### Written instruction
Repeat the entire listing exactly as written.

==== Collected data

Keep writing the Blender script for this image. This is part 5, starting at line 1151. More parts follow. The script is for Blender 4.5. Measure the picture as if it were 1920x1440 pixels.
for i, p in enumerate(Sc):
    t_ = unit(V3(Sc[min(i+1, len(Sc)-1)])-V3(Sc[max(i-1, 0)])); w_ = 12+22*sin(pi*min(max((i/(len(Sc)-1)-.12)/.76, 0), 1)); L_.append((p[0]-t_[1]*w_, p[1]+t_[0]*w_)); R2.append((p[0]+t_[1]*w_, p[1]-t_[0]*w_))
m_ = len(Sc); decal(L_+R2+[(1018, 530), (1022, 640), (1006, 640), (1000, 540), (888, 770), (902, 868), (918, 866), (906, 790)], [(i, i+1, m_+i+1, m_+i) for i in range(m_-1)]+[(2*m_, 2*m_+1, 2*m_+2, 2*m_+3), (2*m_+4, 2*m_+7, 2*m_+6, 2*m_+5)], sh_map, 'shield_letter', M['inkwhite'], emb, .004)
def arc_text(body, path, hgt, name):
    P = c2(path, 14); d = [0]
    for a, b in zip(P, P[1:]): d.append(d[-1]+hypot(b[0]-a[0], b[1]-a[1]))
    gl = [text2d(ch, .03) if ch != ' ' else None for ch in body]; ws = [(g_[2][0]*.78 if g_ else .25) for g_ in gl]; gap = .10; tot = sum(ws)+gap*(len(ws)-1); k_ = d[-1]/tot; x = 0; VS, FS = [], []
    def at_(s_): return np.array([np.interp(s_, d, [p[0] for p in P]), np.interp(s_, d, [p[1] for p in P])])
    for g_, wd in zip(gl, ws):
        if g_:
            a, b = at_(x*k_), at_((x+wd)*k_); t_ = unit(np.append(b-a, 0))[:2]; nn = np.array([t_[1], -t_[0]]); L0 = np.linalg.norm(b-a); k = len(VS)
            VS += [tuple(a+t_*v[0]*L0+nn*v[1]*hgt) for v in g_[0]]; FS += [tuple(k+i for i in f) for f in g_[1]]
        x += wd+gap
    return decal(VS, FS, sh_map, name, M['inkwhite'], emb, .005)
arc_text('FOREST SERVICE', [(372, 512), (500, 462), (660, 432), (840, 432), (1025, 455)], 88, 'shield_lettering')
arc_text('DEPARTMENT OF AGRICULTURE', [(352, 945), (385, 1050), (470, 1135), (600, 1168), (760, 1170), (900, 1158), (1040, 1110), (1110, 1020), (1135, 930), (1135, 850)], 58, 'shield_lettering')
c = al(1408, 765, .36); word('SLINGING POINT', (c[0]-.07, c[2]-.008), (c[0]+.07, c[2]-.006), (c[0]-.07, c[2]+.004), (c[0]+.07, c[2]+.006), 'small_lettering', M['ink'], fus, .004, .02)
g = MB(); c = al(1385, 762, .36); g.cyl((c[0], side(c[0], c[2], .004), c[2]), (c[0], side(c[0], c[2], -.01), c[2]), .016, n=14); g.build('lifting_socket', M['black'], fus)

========

### Completed task
Keep writing the Blender script for this image. This is part 5, starting at line 1151. More parts follow. The script is for Blender 4.5. Measure the picture as if it were 1920x1440 pixels.
for i, p in enumerate(Sc):
    t_ = unit(V3(Sc[min(i+1, len(Sc)-1)])-V3(Sc[max(i-1, 0)])); w_ = 12+22*sin(pi*min(max((i/(len(Sc)-1)-.12)/.76, 0), 1)); L_.append((p[0]-t_[1]*w_, p[1]+t_[0]*w_)); R2.append((p[0]+t_[1]*w_, p[1]-t_[0]*w_))
m_ = len(Sc); decal(L_+R2+[(1018, 530), (1022, 640), (1006, 640), (1000, 540), (888, 770), (902, 868), (918, 866), (906, 790)], [(i, i+1, m_+i+1, m_+i) for i in range(m_-1)]+[(2*m_, 2*m_+1, 2*m_+2, 2*m_+3), (2*m_+4, 2*m_+7, 2*m_+6, 2*m_+5)], sh_map, 'shield_letter', M['inkwhite'], emb, .004)
def arc_text(body, path, hgt, name):
    P = c2(path, 14); d = [0]
    for a, b in zip(P, P[1:]): d.append(d[-1]+hypot(b[0]-a[0], b[1]-a[1]))
    gl = [text2d(ch, .03) if ch != ' ' else None for ch in body]; ws = [(g_[2][0]*.78 if g_ else .25) for g_ in gl]; gap = .10; tot = sum(ws)+gap*(len(ws)-1); k_ = d[-1]/tot; x = 0; VS, FS = [], []
    def at_(s_): return np.array([np.interp(s_, d, [p[0] for p in P]), np.interp(s_, d, [p[1] for p in P])])
    for g_, wd in zip(gl, ws):
        if g_:
            a, b = at_(x*k_), at_((x+wd)*k_); t_ = unit(np.append(b-a, 0))[:2]; nn = np.array([t_[1], -t_[0]]); L0 = np.linalg.norm(b-a); k = len(VS)
            VS += [tuple(a+t_*v[0]*L0+nn*v[1]*hgt) for v in g_[0]]; FS += [tuple(k+i for i in f) for f in g_[1]]
        x += wd+gap
    return decal(VS, FS, sh_map, name, M['inkwhite'], emb, .005)
arc_text('FOREST SERVICE', [(372, 512), (500, 462), (660, 432), (840, 432), (1025, 455)], 88, 'shield_lettering')
arc_text('DEPARTMENT OF AGRICULTURE', [(352, 945), (385, 1050), (470, 1135), (600, 1168), (760, 1170), (900, 1158), (1040, 1110), (1110, 1020), (1135, 930), (1135, 850)], 58, 'shield_lettering')
c = al(1408, 765, .36); word('SLINGING POINT', (c[0]-.07, c[2]-.008), (c[0]+.07, c[2]-.006), (c[0]-.07, c[2]+.004), (c[0]+.07, c[2]+.006), 'small_lettering', M['ink'], fus, .004, .02)
g = MB(); c = al(1385, 762, .36); g.cyl((c[0], side(c[0], c[2], .004), c[2]), (c[0], side(c[0], c[2], -.01), c[2]), .016, n=14); g.build('lifting_socket', M['black'], fus)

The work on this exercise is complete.